第一 基本調理 七、蒸し方

七、蒸し方

 蒸し方は茶碗蒸し、蒸し羊羹、蒸し「パン」または蒸気炊飯等のごとく、材料の形を完全に保たしめんとするとき、または水を加えずして調理し、しかも湿気ある熱を加うる必要あるとき実施する調理法なり。

 蒸し方につき注意すべき諸点を左に述べん。

 一、蒸寵を使用する場合、枠は完全に重ね合わせ、蓋を取らざること、また飯蒸釜を使用する場合には戸扉および「ドレーンコック〔排水栓〕」を厳密に閉ずべし。ただし蒸し「パン」のごとく膨脹せしむるを目的とする場合、強く圧するときは膨脹を妨ぐるをもって、蓋または扉に幾分の間隙を置くを良しとす。

 二、蒸し難き物、またはじゅうぶん蒸すことを必要とする材料は、最下の容器に入るるべし。

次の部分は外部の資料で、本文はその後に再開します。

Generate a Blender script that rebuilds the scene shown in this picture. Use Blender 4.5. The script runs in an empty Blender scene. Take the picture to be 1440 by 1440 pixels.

 三、釜の湯は常に八分目を保たしめ、煮減りたるときは熱湯にて補足すべし、冷水をもって補足するときは作業を中絶せしむ。

 四、蒸気は冷たき器物に触るるときは直ちに水滴に還元し、調理品の上に滴下するものなり。ゆえにこれを嫌う調理にありては、布巾または蓋等をもってあらかじめ食品を覆い置くを良しとす。

 五、強飯等のごとく水分の不足により蒸し難きものにありては、ときどき打ち水をなすべし。

 六、蒸し物調理に際してはすべて手前に蒸寵を引くべし、たとえば茶碗蒸しの加減を見る場合、あるいは出来上がりたる蒸寵を下より抜く場合等、いずれも同じ。しからざれば高熱の蒸気噴出のため火傷することあるべし。